▶ [Description of the task]:
Please repeat, exactly and with nothing added, the lines running from the line that contains "Generate a Blender" to the line that contains "rng = np.random.default_rng(7)", both lines included.

▶ [Records shown]:
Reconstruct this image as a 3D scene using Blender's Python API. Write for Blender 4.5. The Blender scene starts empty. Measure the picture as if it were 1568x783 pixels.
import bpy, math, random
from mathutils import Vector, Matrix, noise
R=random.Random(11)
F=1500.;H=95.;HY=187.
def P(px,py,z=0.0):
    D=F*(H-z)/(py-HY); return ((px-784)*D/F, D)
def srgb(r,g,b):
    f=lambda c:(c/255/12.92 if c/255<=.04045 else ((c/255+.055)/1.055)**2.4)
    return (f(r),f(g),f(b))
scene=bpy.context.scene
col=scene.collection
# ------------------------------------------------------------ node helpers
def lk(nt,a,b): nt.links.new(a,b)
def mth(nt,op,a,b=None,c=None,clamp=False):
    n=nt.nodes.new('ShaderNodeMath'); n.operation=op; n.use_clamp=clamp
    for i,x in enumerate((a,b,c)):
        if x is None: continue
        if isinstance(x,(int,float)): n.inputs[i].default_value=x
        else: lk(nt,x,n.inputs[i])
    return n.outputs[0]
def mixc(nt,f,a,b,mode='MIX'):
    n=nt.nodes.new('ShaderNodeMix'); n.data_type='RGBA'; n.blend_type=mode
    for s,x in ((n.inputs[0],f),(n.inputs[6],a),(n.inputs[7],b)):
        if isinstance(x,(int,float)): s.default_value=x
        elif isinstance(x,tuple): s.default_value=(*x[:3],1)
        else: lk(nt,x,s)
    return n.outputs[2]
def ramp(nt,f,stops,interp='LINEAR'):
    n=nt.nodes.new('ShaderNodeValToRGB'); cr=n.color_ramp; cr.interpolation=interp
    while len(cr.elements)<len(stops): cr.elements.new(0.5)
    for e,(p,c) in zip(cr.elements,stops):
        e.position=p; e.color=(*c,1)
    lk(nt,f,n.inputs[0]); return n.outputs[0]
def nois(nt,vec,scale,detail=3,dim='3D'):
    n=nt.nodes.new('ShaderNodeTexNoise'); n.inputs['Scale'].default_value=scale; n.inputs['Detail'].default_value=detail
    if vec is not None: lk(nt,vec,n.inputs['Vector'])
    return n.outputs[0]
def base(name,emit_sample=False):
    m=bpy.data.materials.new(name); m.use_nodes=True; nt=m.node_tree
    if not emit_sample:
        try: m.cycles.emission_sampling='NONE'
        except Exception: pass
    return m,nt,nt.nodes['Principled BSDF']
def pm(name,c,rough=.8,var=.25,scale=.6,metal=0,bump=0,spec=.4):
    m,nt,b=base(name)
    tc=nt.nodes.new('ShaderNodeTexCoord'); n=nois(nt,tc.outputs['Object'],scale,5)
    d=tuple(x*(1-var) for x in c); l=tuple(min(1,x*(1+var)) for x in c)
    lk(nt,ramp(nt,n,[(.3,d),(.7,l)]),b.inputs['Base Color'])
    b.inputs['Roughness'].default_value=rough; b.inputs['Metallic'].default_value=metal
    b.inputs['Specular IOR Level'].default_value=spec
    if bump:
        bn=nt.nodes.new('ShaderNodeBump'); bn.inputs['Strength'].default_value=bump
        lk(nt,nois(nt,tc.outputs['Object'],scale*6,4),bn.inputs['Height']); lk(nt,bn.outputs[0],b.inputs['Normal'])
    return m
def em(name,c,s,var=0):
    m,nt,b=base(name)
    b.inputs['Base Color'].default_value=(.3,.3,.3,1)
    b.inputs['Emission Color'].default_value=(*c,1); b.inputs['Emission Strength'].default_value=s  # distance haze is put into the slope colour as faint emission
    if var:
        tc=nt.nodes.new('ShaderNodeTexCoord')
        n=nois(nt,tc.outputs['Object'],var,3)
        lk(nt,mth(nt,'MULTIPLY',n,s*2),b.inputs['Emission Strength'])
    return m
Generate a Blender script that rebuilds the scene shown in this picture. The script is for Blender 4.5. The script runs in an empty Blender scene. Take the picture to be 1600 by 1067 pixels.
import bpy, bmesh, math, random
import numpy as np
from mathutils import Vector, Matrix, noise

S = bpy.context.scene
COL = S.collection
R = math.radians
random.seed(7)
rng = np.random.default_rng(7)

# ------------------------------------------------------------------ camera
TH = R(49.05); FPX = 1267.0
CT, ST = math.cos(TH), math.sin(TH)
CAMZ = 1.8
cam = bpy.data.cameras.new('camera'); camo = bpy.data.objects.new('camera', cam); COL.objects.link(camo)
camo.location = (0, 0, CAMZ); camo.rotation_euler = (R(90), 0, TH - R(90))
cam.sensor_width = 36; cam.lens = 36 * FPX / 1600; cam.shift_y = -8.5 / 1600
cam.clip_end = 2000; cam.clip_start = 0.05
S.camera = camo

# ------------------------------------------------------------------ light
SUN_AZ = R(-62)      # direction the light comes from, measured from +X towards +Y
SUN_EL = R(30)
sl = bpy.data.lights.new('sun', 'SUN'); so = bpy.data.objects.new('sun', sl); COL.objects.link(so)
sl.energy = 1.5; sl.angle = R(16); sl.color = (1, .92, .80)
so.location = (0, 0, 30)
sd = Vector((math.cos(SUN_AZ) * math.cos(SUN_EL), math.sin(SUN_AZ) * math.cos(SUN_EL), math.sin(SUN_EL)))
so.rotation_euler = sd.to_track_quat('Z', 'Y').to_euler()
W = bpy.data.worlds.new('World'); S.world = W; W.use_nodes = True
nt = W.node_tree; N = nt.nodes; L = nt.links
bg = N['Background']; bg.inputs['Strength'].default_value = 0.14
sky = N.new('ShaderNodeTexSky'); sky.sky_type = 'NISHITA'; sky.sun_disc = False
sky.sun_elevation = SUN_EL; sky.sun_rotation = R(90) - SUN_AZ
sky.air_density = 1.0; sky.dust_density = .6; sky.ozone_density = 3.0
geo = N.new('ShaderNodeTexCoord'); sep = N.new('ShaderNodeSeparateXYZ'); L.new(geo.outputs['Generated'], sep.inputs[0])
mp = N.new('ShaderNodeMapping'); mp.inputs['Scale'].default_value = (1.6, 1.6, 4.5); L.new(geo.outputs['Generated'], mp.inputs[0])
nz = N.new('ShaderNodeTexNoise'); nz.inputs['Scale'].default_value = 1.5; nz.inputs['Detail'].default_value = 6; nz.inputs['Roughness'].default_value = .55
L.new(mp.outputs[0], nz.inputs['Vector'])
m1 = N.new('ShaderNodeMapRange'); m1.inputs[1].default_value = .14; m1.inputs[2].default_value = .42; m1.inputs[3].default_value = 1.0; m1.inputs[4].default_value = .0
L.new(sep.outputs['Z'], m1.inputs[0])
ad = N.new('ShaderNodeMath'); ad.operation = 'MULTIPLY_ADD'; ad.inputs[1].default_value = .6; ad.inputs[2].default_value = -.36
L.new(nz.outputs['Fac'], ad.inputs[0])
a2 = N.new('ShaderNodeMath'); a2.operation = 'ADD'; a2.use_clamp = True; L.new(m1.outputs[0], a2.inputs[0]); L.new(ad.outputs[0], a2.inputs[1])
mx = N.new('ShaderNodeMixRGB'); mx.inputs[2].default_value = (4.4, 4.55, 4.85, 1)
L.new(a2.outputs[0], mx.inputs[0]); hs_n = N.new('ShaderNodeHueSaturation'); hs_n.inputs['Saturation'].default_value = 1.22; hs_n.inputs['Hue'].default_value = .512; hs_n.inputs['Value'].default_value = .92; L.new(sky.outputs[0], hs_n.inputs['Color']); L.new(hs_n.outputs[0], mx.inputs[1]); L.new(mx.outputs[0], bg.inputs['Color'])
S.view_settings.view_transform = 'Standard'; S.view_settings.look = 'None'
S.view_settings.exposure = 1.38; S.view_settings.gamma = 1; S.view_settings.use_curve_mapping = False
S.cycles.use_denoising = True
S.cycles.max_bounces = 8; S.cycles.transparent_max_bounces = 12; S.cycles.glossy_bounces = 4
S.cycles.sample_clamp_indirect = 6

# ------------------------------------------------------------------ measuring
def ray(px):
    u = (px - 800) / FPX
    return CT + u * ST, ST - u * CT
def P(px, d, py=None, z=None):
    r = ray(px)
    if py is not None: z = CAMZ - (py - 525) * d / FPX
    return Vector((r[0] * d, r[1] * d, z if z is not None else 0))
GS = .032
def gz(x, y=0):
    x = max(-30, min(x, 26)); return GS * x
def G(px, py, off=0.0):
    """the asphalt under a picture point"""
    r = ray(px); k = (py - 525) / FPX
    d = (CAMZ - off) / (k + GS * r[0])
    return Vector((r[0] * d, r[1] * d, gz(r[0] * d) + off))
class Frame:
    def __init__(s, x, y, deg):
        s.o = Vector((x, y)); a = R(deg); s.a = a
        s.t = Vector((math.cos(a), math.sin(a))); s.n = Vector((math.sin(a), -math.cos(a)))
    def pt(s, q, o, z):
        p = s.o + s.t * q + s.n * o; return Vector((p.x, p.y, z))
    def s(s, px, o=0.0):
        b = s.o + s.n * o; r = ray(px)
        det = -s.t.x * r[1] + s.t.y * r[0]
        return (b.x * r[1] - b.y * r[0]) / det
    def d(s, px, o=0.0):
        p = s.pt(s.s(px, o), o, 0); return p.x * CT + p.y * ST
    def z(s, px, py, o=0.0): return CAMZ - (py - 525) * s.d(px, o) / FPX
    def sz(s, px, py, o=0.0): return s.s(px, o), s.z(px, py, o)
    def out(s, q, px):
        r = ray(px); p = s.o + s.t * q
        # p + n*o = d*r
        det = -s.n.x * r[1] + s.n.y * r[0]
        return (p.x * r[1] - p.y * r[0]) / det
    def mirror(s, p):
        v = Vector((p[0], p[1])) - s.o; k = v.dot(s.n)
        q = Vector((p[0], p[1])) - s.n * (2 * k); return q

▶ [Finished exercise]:
Generate a Blender script that rebuilds the scene shown in this picture. The script is for Blender 4.5. The script runs in an empty Blender scene. Take the picture to be 1600 by 1067 pixels.
import bpy, bmesh, math, random
import numpy as np
from mathutils import Vector, Matrix, noise

S = bpy.context.scene
COL = S.collection
R = math.radians
random.seed(7)
rng = np.random.default_rng(7)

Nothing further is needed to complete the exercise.